**Stored data:**
◆ ◆ ◆
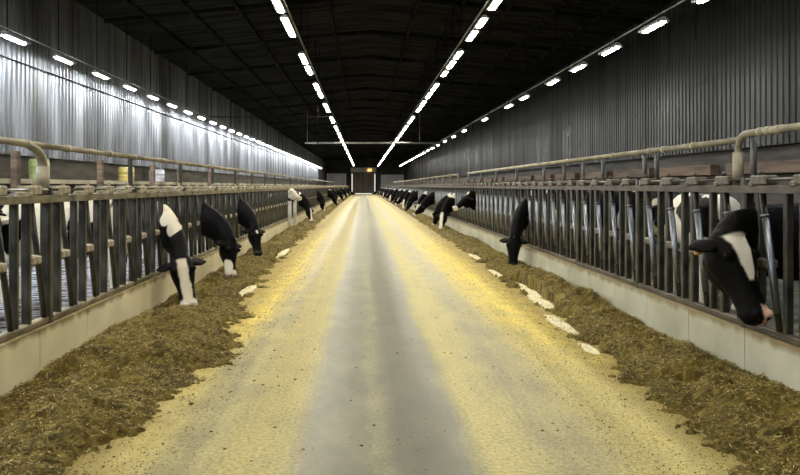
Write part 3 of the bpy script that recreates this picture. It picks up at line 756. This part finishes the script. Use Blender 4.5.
def cow_mesh(name, poll, d, n, lock_z=1.02, voxel=.016, seed=0, white=.30, blaze=(.03, .045, .05, .95), muzzle='white', neck_white=None, legs=True, tint=None, face_white=0.0, head_scale=1.0, extra_white=(), reach=0.0):
    """One continuous body. Local: +x towards the alley, neck passes the lock at x = 0. poll/d/n place the head."""
    poll = Vector(poll); d = Vector(d).normalized(); nv = Vector(n); nv = (nv - d * nv.dot(d)).normalized(); sv = d.cross(nv)
    L = .57 * head_scale; hs = head_scale
    mb = MB()
    Z = Vector((0, 0, 1)); Yv = Vector((0, 1, 0))
    # trunk
    trunk = [(-.38, 1.05, .10, .20), (-.46, 1.04, .19, .30), (-.62, 1.02, .26, .385), (-.85, 1.00, .315, .415), (-1.15, .975, .365, .425), (-1.45, .975, .37, .42), (-1.72, 1.02, .33, .38), (-1.95, 1.08, .29, .32), (-2.12, 1.12, .22, .25), (-2.20, 1.14, .11, .15)]
    mb.loft([ring_at(Vector((tx - reach, 0, tz)), Yv, Z, w, h, 22, 2.3) for tx, tz, w, h in trunk])
    # neck
    back = poll - d * .02 - nv * .06
    ctrl = [(-.62 - reach, 0, 1.10), (-.30 - reach * .5, 0, 1.08), (0, 0, lock_z), tuple(Vector((0, 0, lock_z)).lerp(back, .55) + Vector((.05, 0, .02))), tuple(back + d * .05)]
    path = catmull(ctrl, 5); rr = []
    hw = np.interp(np.linspace(0, 1, len(path)), [0, .25, .5, .75, 1], [.20, .155, .125, .115, .10])
    hv = np.interp(np.linspace(0, 1, len(path)), [0, .25, .5, .75, 1], [.33, .30, .265, .215, .155])
    for i, p in enumerate(path):
        t = (path[min(i + 1, len(path) - 1)] - path[max(i - 1, 0)]).normalized()
        f = max(0, (i / (len(path) - 1) - .45) / .55)
        up = (Z * (1 - f) + Vector((.5, 0, .3)) * (1 - f) * f + nv * f)
        up = (up - t * up.dot(t)).normalized(); a = t.cross(up)
        rr.append(ring_at(p - up * .02, a, up, float(hw[i]), float(hv[i]), 20, 2.1))
    mb.loft(rr)
    # head
    mb.loft([ring_at(poll + d * (t * L) + nv * ((tp + bt) / 2 * hs), sv, nv, w * hs, (tp - bt) / 2 * hs, 22, 2.5) for t, w, tp, bt in HEAD])
    mb.loft([ring_at(poll + d * (t * L) - nv * (q * hs), sv, nv, w * hs, h * hs, 16, 2.2) for t, q, w, h in ((.05, .15, .06, .07), (.15, .17, .085, .10), (.32, .18, .088, .095), (.48, .165, .07, .065), (.6, .15, .05, .04))])
    for s in (-1, 1):      # ears, brow ridges, nostril rims, jaw
        root = poll + d * (.045 * hs) + sv * (s * .085 * hs) - nv * (.05 * hs)
        ax = (sv * s * 1.0 - nv * .28 + d * .02).normalized()
        fl = (nv * .75 - d * .5); fl = (fl - ax * fl.dot(ax)).normalized(); wd = ax.cross(fl)
        er = []
        for t, w, h in ((-.12, .028, .024), (.0, .032, .026), (.2, .060, .022), (.45, .078, .017), (.7, .066, .014), (.9, .030, .011), (1, .012, .009)):
            er.append(ring_at(root + ax * (t * .185 * hs) - wd * 0, wd, fl, w * hs, h * hs + .004, 12, 2))
        mb.loft(er)
        c = poll + d * (.27 * L) + sv * (s * .098 * hs) + nv * (.022 * hs); e = MB(); 
        mb.ell(tuple(c), (.036 * hs,) * 3, 10, 6)
        c = poll + d * (.93 * L) + sv * (s * .045 * hs) - nv * (.01 * hs); mb.ell(tuple(c), (.032 * hs,) * 3, 10, 6)
    c = poll - d * (.0) + nv * .0; mb.ell(tuple(c), (.07 * hs, .07 * hs, .06 * hs), 10, 6)
    # legs
    def leg(pts, rad): mb.tube(pts, rad, 12)
    r = -reach
    for s in (-1, 1):
        y = s * .17
        leg([(-.62 + r, y * .8, .95), (-.60 + r, y, .72), (-.58 + r, y, .45), (-.585 + r, y, .40), (-.59 + r, y, .16), (-.57 + r, y, .09), (-.55 + r, y, .005)], [.13, .10, .062, .06, .042, .05, .062])
        y = s * .2
        leg([(-1.90 + r, y * .8, 1.05), (-1.83 + r, y, .82), (-1.90 + r, y, .60), (-2.02 + r, y, .50), (-2.0 + r, y, .35), (-1.98 + r, y, .14), (-1.96 + r, y, .08), (-1.93 + r, y, .005)], [.2, .16, .085, .06, .048, .042, .05, .062])
    mb.ell((-1.72 + r, 0, .62), (.24, .19, .17), 12, 8)
    for s in (-1, 1):
        for q in (-1.8, -1.66): mb.tube([(q + r, s * .08, .52), (q + r, s * .085, .43)], [.02, .014], 8)
    mb.tube([(-2.14 + r, 0, 1.30), (-2.24 + r, 0, 1.22), (-2.27 + r, .01, .95), (-2.26 + r, .02, .60), (-2.25 + r, .02, .40)], [.05, .04, .025, .03, .045], 8)
    raw = mb.mesh(name + '_raw', M['coat'])
    tmp = bpy.data.objects.new('tmp', raw); COL.objects.link(tmp)
    rm = tmp.modifiers.new('r', 'REMESH'); rm.mode = 'VOXEL'; rm.voxel_size = voxel
    smm = tmp.modifiers.new('s', 'SMOOTH'); smm.factor = .5; smm.iterations = 3
    dg = bpy.context.evaluated_depsgraph_get(); dg.update()
    me = bpy.data.meshes.new_from_object(tmp.evaluated_get(dg)); me.name = name
    bpy.data.objects.remove(tmp); bpy.data.meshes.remove(raw)
    nvt = len(me.vertices); co = np.empty(nvt * 3, np.float32); me.vertices.foreach_get('co', co); P = co.reshape(-1, 3).astype(float)
    # coat
    wcol = WHITE if tint is None else np.array(tint)
    k = fbm(P * [1, .8, .8] + seed * 3.7, 2.5, 100 + seed, 2) + (fbm(P, 14, 7, 2) - .5) * .05
    wm = smooth(.0, .02, k - (1 - white) * .5 - .22)
    wm = np.maximum(wm, smooth(.52, .46, P[:, 2]) * smooth(-.3, -.4, P[:, 0]))          # white stockings
    R = P - np.array(poll); t = R @ np.array(d) / L; s_ = R @ np.array(sv) / hs; q = R @ np.array(nv) / hs
    jag = (fbm(P, 16, 3, 2) - .5) * .03
    headm = (t > -.10) & (t < 1.1) & (np.abs(s_) < .32) & (q > -.26) & (q < .12)
    neckm = (P[:, 0] > -.34) & ~headm
    wm = np.where(headm, face_white, wm)
    if blaze:
        w0, w1, t0, t1 = blaze
        wb = w0 + (w1 - w0) * np.clip((t - t0) / max(t1 - t0, .01), 0, 1)
        bl = smooth(.008, -.008, np.abs(s_) - wb + jag) * smooth(t0 - .02, t0 + .02, t) * smooth(t1 + .02, t1 - .02, t) * (q > -.08)
        wm = np.where(headm, np.maximum(wm, bl), wm)
    wm = np.where(neckm, 0.0, wm)
    for (cx, cy, cz, rx, ry, rz_) in ((neck_white or ()) if neck_white else ()):
        e = ((P[:, 0] - cx) / rx) ** 2 + ((P[:, 1] - cy) / ry) ** 2 + ((P[:, 2] - cz) / rz_) ** 2
        wm = np.maximum(wm, smooth(1.1, .9, e + jag * 8))
    for (cx, cy, cz, rad) in extra_white:
        e = np.sqrt(((P - np.array([cx, cy, cz])) ** 2).sum(1)); wm = np.maximum(wm, smooth(rad * 1.05, rad * .95, e + jag))
    C = BLACK * (1 - wm[:, None]) + wcol * wm[:, None]
    mz = headm & (t > .87)
    mw = smooth(.80, .86, t + jag * 2) * headm
    if muzzle == 'white': C = C * (1 - mw[:, None]) + np.array([.66, .60, .52]) * mw[:, None]
    elif muzzle == 'pink': C = C * (1 - mw[:, None] * (s_ < .0)[:, None]) + PINK * mw[:, None] * (s_ < .0)[:, None]
    else: C = C * (1 - mw[:, None] * .8) + SLATE * mw[:, None] * .8
    for s in (-1, 1):     # nostrils
        cc = np.array(poll + d * (.985 * L) + sv * (s * .036 * hs) - nv * (.012 * hs)); e = np.sqrt(((P - cc) ** 2).sum(1)); nm = smooth(.024, .016, e)[:, None]
        C = C * (1 - nm) + np.array([.01, .008, .008]) * nm
    ca = me.color_attributes.new('tint', 'FLOAT_COLOR', 'POINT')
    ca.data.foreach_set('color', np.concatenate([C, np.ones((nvt, 1))], 1).astype(np.float32).ravel())
    me.polygons.foreach_set('use_smooth', [True] * len(me.polygons))
    if not me.materials: me.materials.append(M['coat'])
    me.update()
    frame = dict(poll=poll, d=d, n=nv, s=sv, L=L, hs=hs)
    return me, frame

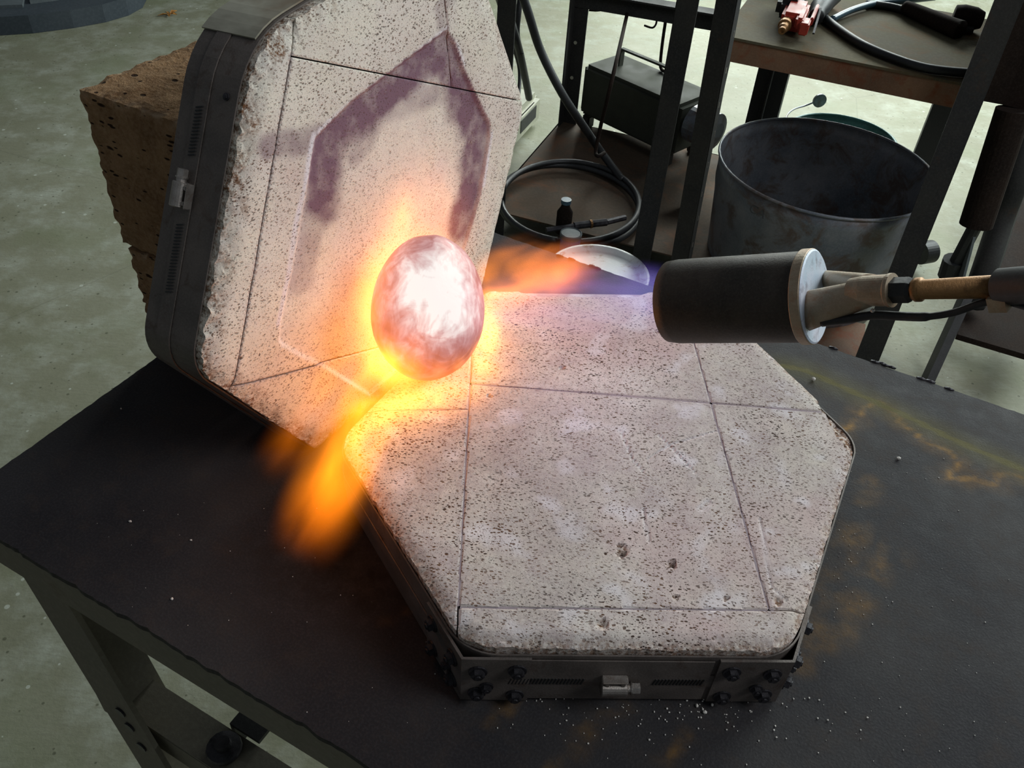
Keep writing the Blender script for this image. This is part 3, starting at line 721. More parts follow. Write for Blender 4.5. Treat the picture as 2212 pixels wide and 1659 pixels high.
rough_block('firebrick', 'lower tan firebrick of the stack, standing on the steel bench', corner_top + ea * 0.006, ea, eb2, Lb - 0.006, 0.225, 0.0015, 0.1258, 5)

# ---------------------------------------------------------------- glowing copper
bc = far(925, 674, 0.742)
def copper_mat():
    t = NT('glowing_copper'); c = t.coord()
    n1 = t.noise(c, 38, 4, 0.55, 1.4); cs = t.coord((1, 1, 0.4), (0.3, 0.9, 0.2)); n2 = t.noise(cs, 70, 5, 0.6, 1.0)
    # temperature: hottest where the jet strikes, cooler round the sides and base
    tc = t.n('ShaderNodeTexCoord'); hit = HIT
    d = t.n('ShaderNodeVectorMath', {0: tc.outputs['Object'], 1: hit}, operation='DISTANCE').outputs['Value']
    heat = t.ramp(d, 0.008, 0.088, 1.13, 0.1)
    nn = t.ramp(t.math('ADD', t.math('MULTIPLY', n1, 0.6), t.math('MULTIPLY', n2, 0.6)), 0.42, 0.8, -0.26, 0.26)
    k = t.math('ADD', heat, nn)
    col = t.n('ShaderNodeValToRGB', {0: k}); cr = col.color_ramp
    cr.elements[0].position = 0.0; cr.elements[0].color = s2l((140, 62, 44))
    cr.elements[1].position = 1.0; cr.elements[1].color = (1.25, 1.2, 1.15, 1)
    for p_, c_ in ((0.3, (172, 104, 98)), (0.5, (194, 136, 136)), (0.68, (226, 184, 184))):
        e = cr.elements.new(p_); e.color = s2l(c_)
    b = t.bsdf(s2l((120, 70, 58)), 0.5, 0.3, bump=n1, bs=0.4, bd=0.003)
    t.set(b.inputs['Emission Color'], col.outputs[0]); b.inputs['Emission Strength'].default_value = 0.75
    return t.m
BR = (0.0480, 0.0480, 0.0680)
# torch axis
TP0 = far(1450, 652, 0.613); TP1 = far(1757, 641, 0.577)
tax = (TP0 - TP1).normalized()
hitw = bc + (O - bc).normalized() * 0.045 + V((0.012, 0, 0.018))
lean = frame(bc, (1, 0, 0)); 
bcM = Matrix.Translation(bc) @ Matrix.Rotation(math.radians(5), 4, fwd)
HIT = tuple(bcM.inverted() @ hitw)
def make_copper():
    bm = NB(); bmesh.ops.create_uvsphere(bm, u_segments=72, v_segments=48, radius=1)
    for v in bm.verts:
        z = v.co.z; s_ = 1 + 0.03 * math.sin(z * 2.2) * -1
        k = 1 + 0.010 * noise.noise(v.co * 3.1) + 0.004 * noise.noise(v.co * 8)
        v.co = V((v.co.x * BR[0] * s_ * k, v.co.y * BR[1] * s_ * k, z * BR[2] * k))
    o = obj('copper_form', bm, copper_mat(), mw=bcM, smooth=True)
    lo = min((bcM @ v.co).z for v in o.data.vertices); o.location.z += (ZT + 0.0004) - lo
    tag(o, 'white hot egg shaped hammered copper form standing on the flat slab', 'metal form')
make_copper()

# ---------------------------------------------------------------- burner torch
def make_torch():
    ax = (TP0 - TP1); L = ax.length; ax.normalize()
    M_ = frame(TP1, ax)                    # X runs from the flange to the mouth
    t = empty('gas_torch', 'black cylinder burner torch with brass neck blowing flame at the copper', 'torch', M_)
    R_ = 0.0288
    bm = NB(); lathe(bm, [(0.004, R_ * .98), (0.006, R_), (L * 0.93, R_), (L, R_ * 0.975), (L, R_ * 0.9), (L * .5, R_ * .9), (0.01, R_ * .9), (0.006, R_ * .5)], 56)
    obj('burner_tube', bm, M_TORCH, t, smooth=False)
    for f in t.children[-1].data.polygons: f.use_smooth = True
    bm = NB(); lathe(bm, [(-0.0005, 0.0298), (0.0000, 0.0302), (0.0055, 0.0302), (0.006, 0.0298)], 56)
    obj('flange_rim', bm, M_CAST, t, smooth=False)
    bm = NB(); lathe(bm, [(-0.0015, 0.0285), (-0.0008, 0.0296), (0.001, 0.0296), (0.001, 0.004)], 56)
    obj('flange_face', bm, M_FLNG, t, 'flange face coloured with bright bluish daylight')
    # points along the neck, in the torch's frame
    I = M_.inverted(); N1 = I @ far(1880, 628, 0.545); N2 = I @ far(1922, 627, 0.54); N3 = I @ far(1975, 626, 0.535); N4 = I @ far(2160, 619, 0.515); N5 = I @ far(2290, 612, 0.50)
    nd = (N2 - N1).normalized()
    # two ribs joining the collar to the flange (open yoke)
    Rloc = (I.to_3x3() @ dwn).normalized(); Rloc = (Rloc - V((1, 0, 0)) * Rloc.x).normalized(); Fl = (I.to_3x3() @ fwd); Fl = (Fl - V((1, 0, 0)) * Fl.x - Rloc * Fl.dot(Rloc)).normalized()
    def rib(a, b, wa, wb, name):
        bm = NB(); seg = 14; rings = []
        for k in range(9):
            s_ = k / 8; c = a.lerp(b, s_); ww = wa[0] + (wb[0] - wa[0]) * s_; hh = wa[1] + (wb[1] - wa[1]) * s_
            d = (b - a).normalized(); u = (Rloc - d * Rloc.dot(d)).normalized(); v_ = d.cross(u)
            rings.append([bm.verts.new(c + u * math.cos(2 * math.pi * q / seg) * ww + v_ * math.sin(2 * math.pi * q / seg) * hh) for q in range(seg)])
        for r1, r2 in zip(rings, rings[1:]):
            for q in range(seg): bm.faces.new((r1[q], r1[(q + 1) % seg], r2[(q + 1) % seg], r2[q]))
        bm.faces.new(rings[0]); bm.faces.new(rings[-1][::-1]); obj(name, bm, M_CAST, t, smooth=True)
    rib(V((0.000, 0, 0)) + Rloc * 0.010 - Fl * 0.014, N1 + Rloc * 0.001, (0.0125, 0.007), (0.0082, 0.007), 'yoke_rib')
    rib(V((0.000, 0, 0)) - Rloc * 0.013 + Fl * 0.023, N1 - Rloc * 0.004 + Fl * 0.002, (0.0060, 0.006), (0.0060, 0.007), 'yoke_rib')
    M1 = frame(N1, N2 - N1); Lc = (N2 - N1).length
    bm = NB(); lathe(bm, [(-0.012, 0.0075), (-0.004, 0.0088), (Lc - 0.001, 0.0092), (Lc, 0.0098), (Lc + 0.0018, 0.0098), (Lc + 0.002, 0.0060)], 32, M1); obj('collar', bm, M_CAST, t, smooth=False)
    for f in t.children[-1].data.polygons: f.use_smooth = True
    M2 = frame(N2, N3 - N2); Ln = (N3 - N2).length
    bm = NB(); lathe(bm, [(0.001, 0.0074), (Ln - 0.003, 0.0074), (Ln - 0.001, 0.0064)], 6, M2); obj('hex_nut', bm, M_BLACK, t)
    M3 = frame(N3, N4 - N3); Lp = (N4 - N3).length
    bm = NB(); lathe(bm, [(-0.004, 0.005), (0.000, 0.0058), (0.001, 0.0068), (0.004, 0.0068), (0.0045, 0.0055), (Lp, 0.0062)], 24, M3); obj('neck_pipe', bm, M_BRASS, t, smooth=True)
    M4 = frame(N4, N5 - N4)
    bm = NB(); lathe(bm, [(-0.001, 0.0085), (0.0, 0.0095), (0.09, 0.0105), (0.11, 0.0100)], 24, M4); obj('grip', bm, M_RUB, t, smooth=True)
    q = [I @ far(*p) for p in ((1775, 697, .556), (1830, 690, .55), (1885, 681, .545), (1945, 683, .54), (2000, 684, .533), (2060, 675, .527), (2120, 655, .52), (2165, 650, .516), (2215, 662, .512), (2290, 690, .50))]
    bm = NB(); tube(bm, q, lambda s_: 0.0026 if s_ < 0.45 else 0.0020, 10, 6); ig = obj('igniter_cable', bm, M_RUB, t, smooth=True)
    bm = NB(); g = bmesh.ops.create_icosphere(bm, subdivisions=2, radius=0.0013); cc = I @ far(1885, 671, .54)
    for v in bm.verts: v.co += cc
    obj('screw_head', bm, M_ZINC, ig)
    bm = NB(); tube(bm, [I @ far(2140, 640, .517), I @ far(2160, 645, .516), I @ far(2166, 668, .515)], 0.0036, 8); box(bm, (0, 0, 0), (0.009, 0.009, 0.008), frame(I @ far(2160, 652, .514), N4 - N3)); obj('cable_clip', bm, M_CAST, t)
make_torch()

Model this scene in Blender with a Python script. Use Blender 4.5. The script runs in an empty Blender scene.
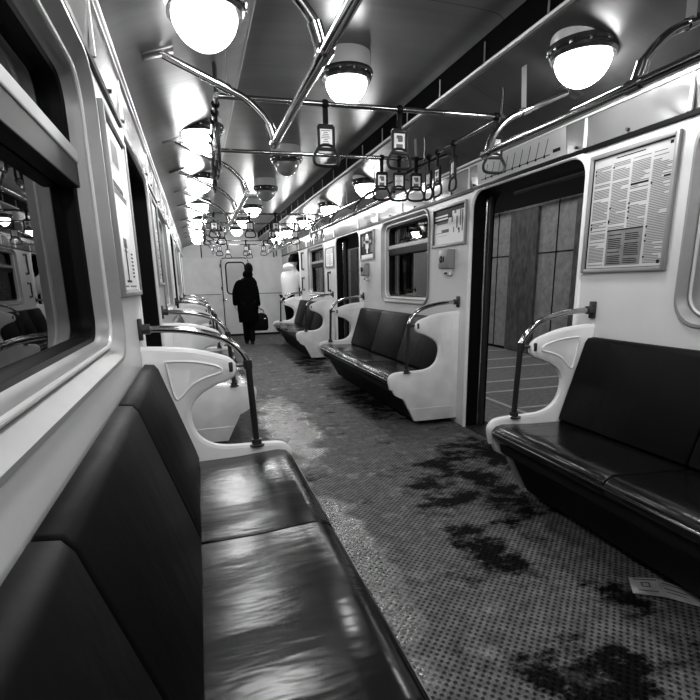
◆ ◆ ◆
**What is being asked:** Repeat word for word the lines from the line with "Keep writing the" to the line with "rough_block('firebrick', 'lower tan", both lines included.

**Solution to this exercise:**
Keep writing the Blender script for this image. This is part 3, starting at line 721. More parts follow. Write for Blender 4.5. Treat the picture as 2212 pixels wide and 1659 pixels high.
rough_block('firebrick', 'lower tan firebrick of the stack, standing on the steel bench', corner_top + ea * 0.006, ea, eb2, Lb - 0.006, 0.225, 0.0015, 0.1258, 5)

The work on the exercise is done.